Nanook, for freeway signs I wish they’d used purple backgrounds with pink lettering. And sparkles!

Mike Cozart, I know there was a lot of “beautify America” talk when I was a kid (and before); freeway signs were a necessity, but there was no need to make them unsightly. Green seems at least a little easier on the eyes. I feel like I’ve seen brown background/white lettering highway signs in my lifetime, though perhaps that is just a drug-fueled hallucination!

Nanook said...

Thanks for that info, as I had mis-construed the color for basic freeway signage with the color used for the Interstate guide signs...

"Federal Highway Administrator Bertram D. Tallamy of the BPR (Bureau of Public Roads) preferred blue, the color of the signs on the New York State Thruway he had helped to build as Chairman of the New York State Thruway Authority. Other officials preferred green.

To resolve the issue, the BPR, in cooperation with AASHO (American Association of State Highway Officials), staged a 2-week test on an unopened section of the Capital Beltway near Greenbelt, Maryland. Experimental signs were erected in blue, green, and black, some reflectorized, directing motorists to "Metropolis" and "Utopia." Hundreds of drivers - checked to be sure they were not colorblind - were recruited. With a recording official in the vehicle, each driver commented on the color, shape, and words on the signs. The recorder also noted when the driver noticed each sign.

The results were clear, with 58 percent picking the green background. The motorists preferred capitals-and-lower case letters over all-capitals, as well as reflective backgrounds. Tallamy approved the white-on-green design in January 1958"

Unfortunately, there's still the unanswered question as to just where "Utopia" was located...

Anonymous said...

Just to stir things up some more, I've noticed many states and (national?) parks have signage with brown backgrounds. Not sure why this is done, since green is a nice outdoorsy color. Blue is also used on some, but I can't remember what types, I think these are referring to wheelchair accessible locations.

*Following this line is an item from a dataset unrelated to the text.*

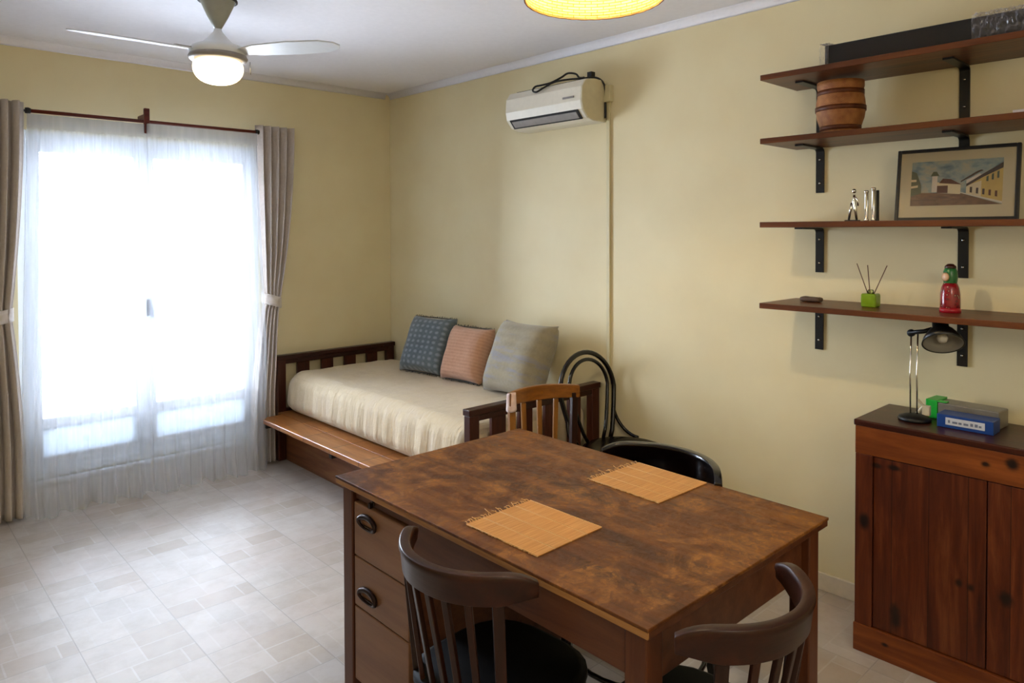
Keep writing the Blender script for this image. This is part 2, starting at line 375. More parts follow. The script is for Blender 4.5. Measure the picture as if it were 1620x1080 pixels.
def wicker_mat():
    t = NT('woven_wicker_shade'); tc = t.node('ShaderNodeTexCoord'); sp = t.node('ShaderNodeSeparateXYZ'); t.link(tc.outputs['Object'], sp.inputs[0])
    ang = t.math('ARCTAN2', sp.outputs[1], sp.outputs[0])
    cb = t.node('ShaderNodeCombineXYZ'); t.link(t.math('MULTIPLY', ang, .19), cb.inputs[0]); t.link(sp.outputs[2], cb.inputs[1])
    b = t.node('ShaderNodeTexBrick'); b.inputs['Scale'].default_value = 1; b.inputs['Brick Width'].default_value = .036; b.inputs['Row Height'].default_value = .009
    b.inputs['Color1'].default_value = lin('#E8CC74'); b.inputs['Color2'].default_value = lin('#DFBF62'); b.inputs['Mortar'].default_value = lin('#8A6224'); b.inputs['Mortar Size'].default_value = .0016; b.inputs['Mortar Smooth'].default_value = .6
    t.link(cb.outputs[0], b.inputs['Vector'])
    df = t.node('ShaderNodeBsdfDiffuse'); tl = t.node('ShaderNodeBsdfTranslucent'); t.link(b.outputs['Color'], df.inputs[0]); t.link(b.outputs['Color'], tl.inputs[0])
    bp = t.node('ShaderNodeBump'); bp.inputs['Strength'].default_value = .6; bp.inputs['Distance'].default_value = .004; bp.invert = True; t.link(b.outputs['Fac'], bp.inputs['Height']); t.link(bp.outputs[0], df.inputs['Normal'])
    mx = t.node('ShaderNodeMixShader'); mx.inputs[0].default_value = .3; t.link(df.outputs[0], mx.inputs[1]); t.link(tl.outputs[0], mx.inputs[2]); t.link(mx.outputs[0], t.out.inputs[0]); return t.m
M['wicker'] = wicker_mat(); M['wicker_rim'] = wood('dark_wicker_rim', '#4A2E10', '#7A5422', '#94703A', 'x', .6)
def basket_mat():
    t = NT('woven_basket'); v = t.coord(); tc = t.node('ShaderNodeTexCoord'); sp = t.node('ShaderNodeSeparateXYZ'); t.link(tc.outputs['Object'], sp.inputs[0])
    ang = t.math('ARCTAN2', sp.outputs[1], sp.outputs[0]); wv = t.math('SINE', t.math('MULTIPLY', ang, 60)); wz = t.math('SINE', t.math('MULTIPLY', sp.outputs[2], 900))
    h = t.math('MULTIPLY', wv, wz); n = t.noise(v, 30, 4)
    t.link(t.ramp(n, [(.3, lin('#8A5226')), (.7, lin('#AE743C'))]), t.b.inputs['Base Color']); t.b.inputs['Roughness'].default_value = .6; t.bump(h, .25, .003); return t.m
M['basket'] = basket_mat(); M['basket_band'] = wood('dark_basket_band', '#4A2410', '#623418', '#74401E', 'x', .5)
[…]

I do remember white letters on black on some of the state highways in the area where I grew up. It was kind of a backwater that was always behind the times so it was probably last on the list to be updated. Even now, folks say if you are worried about the end of the world, go to Fresno because everything happens there 20 years later.

Makes sense about Title Case being seen to be more readable. I find all-caps very difficult to read and I'm glad it was not selected.

Nanook, Re: Utopia, Thomas More might know, but probably not James the Lesser.

Melissa, that story of skating on the skillet with bacon skates is my favorite Paul Bunyan story.

Thanks Major.


Nanook said...

@ JG-

Go nuts...


Santa Fe still exists but it merged with Burlington Northern. ( BNSF) what is cool is that often alongside new logo equipment they will take the BNSF logo but use a heritage color scheme from
Santa Fe ( like the red or blue war bonnet scheme) or a 60’s Burlington Northern green and white color scheme .

Down in San Diego there were some railroad bridges that had the blue and white Santa Fe shield sign …. Eventually they were covered in graffiti then replaced with San Diego Trolly signage when the transit began to use the railroad right of way.

Major : next time take the sign ….. joy now - guilt later .

Dean Finder said...

Mike, emergency vehicles have had to add reflective striping in addition to the brighter colors. My volunteer EMS squad gets dinged on ambulance inspections for the oldest one that doesn't have reflective striping on the back to reduce the risk of rear-end collisions when we work on a highway.